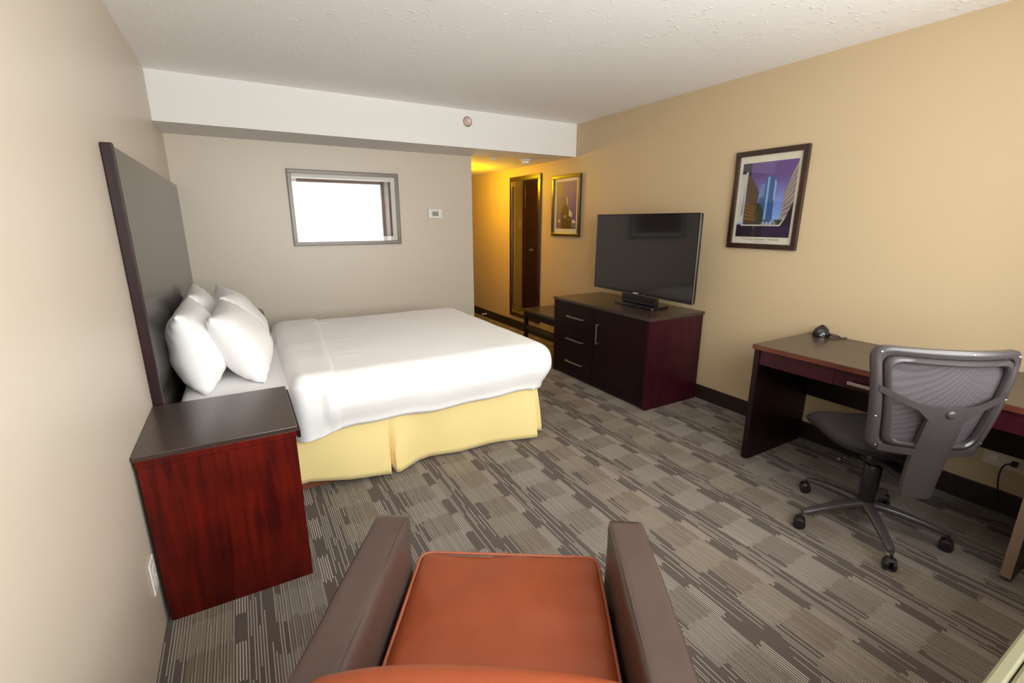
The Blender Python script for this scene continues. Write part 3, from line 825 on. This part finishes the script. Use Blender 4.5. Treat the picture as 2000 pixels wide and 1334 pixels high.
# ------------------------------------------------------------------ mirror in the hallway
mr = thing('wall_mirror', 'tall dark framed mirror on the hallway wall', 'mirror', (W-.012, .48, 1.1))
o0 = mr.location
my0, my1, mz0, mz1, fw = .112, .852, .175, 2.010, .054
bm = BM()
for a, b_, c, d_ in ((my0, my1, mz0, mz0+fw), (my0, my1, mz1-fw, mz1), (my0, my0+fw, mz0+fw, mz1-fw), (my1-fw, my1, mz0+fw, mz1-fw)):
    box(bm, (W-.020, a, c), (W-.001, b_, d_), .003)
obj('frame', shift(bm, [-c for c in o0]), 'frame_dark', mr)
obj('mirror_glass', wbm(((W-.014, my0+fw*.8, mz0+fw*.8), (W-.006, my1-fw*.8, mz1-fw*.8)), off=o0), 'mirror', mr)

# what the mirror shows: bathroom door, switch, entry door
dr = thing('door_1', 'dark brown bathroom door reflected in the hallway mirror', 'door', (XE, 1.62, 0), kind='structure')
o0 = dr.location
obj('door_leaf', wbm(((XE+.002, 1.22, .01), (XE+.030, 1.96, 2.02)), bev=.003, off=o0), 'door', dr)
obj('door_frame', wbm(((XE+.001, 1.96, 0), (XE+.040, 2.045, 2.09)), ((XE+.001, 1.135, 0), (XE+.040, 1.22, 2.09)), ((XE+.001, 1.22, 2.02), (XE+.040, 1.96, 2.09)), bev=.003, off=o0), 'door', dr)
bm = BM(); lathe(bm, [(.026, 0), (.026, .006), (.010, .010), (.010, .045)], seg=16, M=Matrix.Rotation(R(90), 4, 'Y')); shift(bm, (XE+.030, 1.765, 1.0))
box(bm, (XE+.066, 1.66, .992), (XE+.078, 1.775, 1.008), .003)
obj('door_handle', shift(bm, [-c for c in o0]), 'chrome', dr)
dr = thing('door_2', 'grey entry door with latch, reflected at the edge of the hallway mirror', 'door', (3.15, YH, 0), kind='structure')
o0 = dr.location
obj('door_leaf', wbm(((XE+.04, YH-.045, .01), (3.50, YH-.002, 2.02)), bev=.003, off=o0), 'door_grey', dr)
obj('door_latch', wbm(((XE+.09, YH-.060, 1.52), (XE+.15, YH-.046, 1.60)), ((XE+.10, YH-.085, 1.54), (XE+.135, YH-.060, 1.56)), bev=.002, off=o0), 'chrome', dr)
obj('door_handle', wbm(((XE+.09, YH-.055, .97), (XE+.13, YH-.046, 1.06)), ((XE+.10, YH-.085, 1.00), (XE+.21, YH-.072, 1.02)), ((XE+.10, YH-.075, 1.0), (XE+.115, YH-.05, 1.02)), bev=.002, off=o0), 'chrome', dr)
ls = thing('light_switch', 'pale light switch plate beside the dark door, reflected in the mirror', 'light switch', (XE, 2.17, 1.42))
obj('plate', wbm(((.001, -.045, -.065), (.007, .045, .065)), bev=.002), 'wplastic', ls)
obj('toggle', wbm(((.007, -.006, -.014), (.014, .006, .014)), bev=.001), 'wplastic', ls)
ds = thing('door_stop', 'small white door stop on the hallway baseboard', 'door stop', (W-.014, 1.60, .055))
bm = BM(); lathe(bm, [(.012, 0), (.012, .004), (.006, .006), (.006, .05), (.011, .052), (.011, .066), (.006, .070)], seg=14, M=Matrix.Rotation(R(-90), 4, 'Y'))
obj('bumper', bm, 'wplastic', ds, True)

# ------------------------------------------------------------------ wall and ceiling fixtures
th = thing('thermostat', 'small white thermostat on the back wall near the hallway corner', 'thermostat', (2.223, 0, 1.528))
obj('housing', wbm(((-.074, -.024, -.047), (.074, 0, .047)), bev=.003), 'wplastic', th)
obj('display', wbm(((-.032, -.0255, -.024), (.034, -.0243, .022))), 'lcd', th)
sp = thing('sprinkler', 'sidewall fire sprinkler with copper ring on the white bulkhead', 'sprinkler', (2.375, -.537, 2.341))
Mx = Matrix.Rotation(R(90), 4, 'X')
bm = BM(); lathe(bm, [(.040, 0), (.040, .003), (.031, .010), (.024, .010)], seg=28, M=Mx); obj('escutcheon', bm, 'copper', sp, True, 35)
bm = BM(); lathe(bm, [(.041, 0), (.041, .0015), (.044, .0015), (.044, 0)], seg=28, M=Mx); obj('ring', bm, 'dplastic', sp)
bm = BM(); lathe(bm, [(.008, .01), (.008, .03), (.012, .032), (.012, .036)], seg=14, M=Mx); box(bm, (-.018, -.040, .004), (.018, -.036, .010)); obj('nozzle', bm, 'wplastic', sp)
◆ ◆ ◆
Write the listing out a second time exactly, dropping all images.

• RESPONSE TO THIS EXERCISE
The Blender Python script for this scene continues. Write part 3, from line 825 on. This part finishes the script. Use Blender 4.5. Treat the picture as 2000 pixels wide and 1334 pixels high.
# ------------------------------------------------------------------ mirror in the hallway
mr = thing('wall_mirror', 'tall dark framed mirror on the hallway wall', 'mirror', (W-.012, .48, 1.1))
o0 = mr.location
my0, my1, mz0, mz1, fw = .112, .852, .175, 2.010, .054
bm = BM()
for a, b_, c, d_ in ((my0, my1, mz0, mz0+fw), (my0, my1, mz1-fw, mz1), (my0, my0+fw, mz0+fw, mz1-fw), (my1-fw, my1, mz0+fw, mz1-fw)):
    box(bm, (W-.020, a, c), (W-.001, b_, d_), .003)
obj('frame', shift(bm, [-c for c in o0]), 'frame_dark', mr)
obj('mirror_glass', wbm(((W-.014, my0+fw*.8, mz0+fw*.8), (W-.006, my1-fw*.8, mz1-fw*.8)), off=o0), 'mirror', mr)

# what the mirror shows: bathroom door, switch, entry door
dr = thing('door_1', 'dark brown bathroom door reflected in the hallway mirror', 'door', (XE, 1.62, 0), kind='structure')
o0 = dr.location
obj('door_leaf', wbm(((XE+.002, 1.22, .01), (XE+.030, 1.96, 2.02)), bev=.003, off=o0), 'door', dr)
obj('door_frame', wbm(((XE+.001, 1.96, 0), (XE+.040, 2.045, 2.09)), ((XE+.001, 1.135, 0), (XE+.040, 1.22, 2.09)), ((XE+.001, 1.22, 2.02), (XE+.040, 1.96, 2.09)), bev=.003, off=o0), 'door', dr)
bm = BM(); lathe(bm, [(.026, 0), (.026, .006), (.010, .010), (.010, .045)], seg=16, M=Matrix.Rotation(R(90), 4, 'Y')); shift(bm, (XE+.030, 1.765, 1.0))
box(bm, (XE+.066, 1.66, .992), (XE+.078, 1.775, 1.008), .003)
obj('door_handle', shift(bm, [-c for c in o0]), 'chrome', dr)
dr = thing('door_2', 'grey entry door with latch, reflected at the edge of the hallway mirror', 'door', (3.15, YH, 0), kind='structure')
o0 = dr.location
obj('door_leaf', wbm(((XE+.04, YH-.045, .01), (3.50, YH-.002, 2.02)), bev=.003, off=o0), 'door_grey', dr)
obj('door_latch', wbm(((XE+.09, YH-.060, 1.52), (XE+.15, YH-.046, 1.60)), ((XE+.10, YH-.085, 1.54), (XE+.135, YH-.060, 1.56)), bev=.002, off=o0), 'chrome', dr)
obj('door_handle', wbm(((XE+.09, YH-.055, .97), (XE+.13, YH-.046, 1.06)), ((XE+.10, YH-.085, 1.00), (XE+.21, YH-.072, 1.02)), ((XE+.10, YH-.075, 1.0), (XE+.115, YH-.05, 1.02)), bev=.002, off=o0), 'chrome', dr)
ls = thing('light_switch', 'pale light switch plate beside the dark door, reflected in the mirror', 'light switch', (XE, 2.17, 1.42))
obj('plate', wbm(((.001, -.045, -.065), (.007, .045, .065)), bev=.002), 'wplastic', ls)
obj('toggle', wbm(((.007, -.006, -.014), (.014, .006, .014)), bev=.001), 'wplastic', ls)
ds = thing('door_stop', 'small white door stop on the hallway baseboard', 'door stop', (W-.014, 1.60, .055))
bm = BM(); lathe(bm, [(.012, 0), (.012, .004), (.006, .006), (.006, .05), (.011, .052), (.011, .066), (.006, .070)], seg=14, M=Matrix.Rotation(R(-90), 4, 'Y'))
obj('bumper', bm, 'wplastic', ds, True)

# ------------------------------------------------------------------ wall and ceiling fixtures
th = thing('thermostat', 'small white thermostat on the back wall near the hallway corner', 'thermostat', (2.223, 0, 1.528))
obj('housing', wbm(((-.074, -.024, -.047), (.074, 0, .047)), bev=.003), 'wplastic', th)
obj('display', wbm(((-.032, -.0255, -.024), (.034, -.0243, .022))), 'lcd', th)
sp = thing('sprinkler', 'sidewall fire sprinkler with copper ring on the white bulkhead', 'sprinkler', (2.375, -.537, 2.341))
Mx = Matrix.Rotation(R(90), 4, 'X')
bm = BM(); lathe(bm, [(.040, 0), (.040, .003), (.031, .010), (.024, .010)], seg=28, M=Mx); obj('escutcheon', bm, 'copper', sp, True, 35)
bm = BM(); lathe(bm, [(.041, 0), (.041, .0015), (.044, .0015), (.044, 0)], seg=28, M=Mx); obj('ring', bm, 'dplastic', sp)
bm = BM(); lathe(bm, [(.008, .01), (.008, .03), (.012, .032), (.012, .036)], seg=14, M=Mx); box(bm, (-.018, -.040, .004), (.018, -.036, .010)); obj('nozzle', bm, 'wplastic', sp)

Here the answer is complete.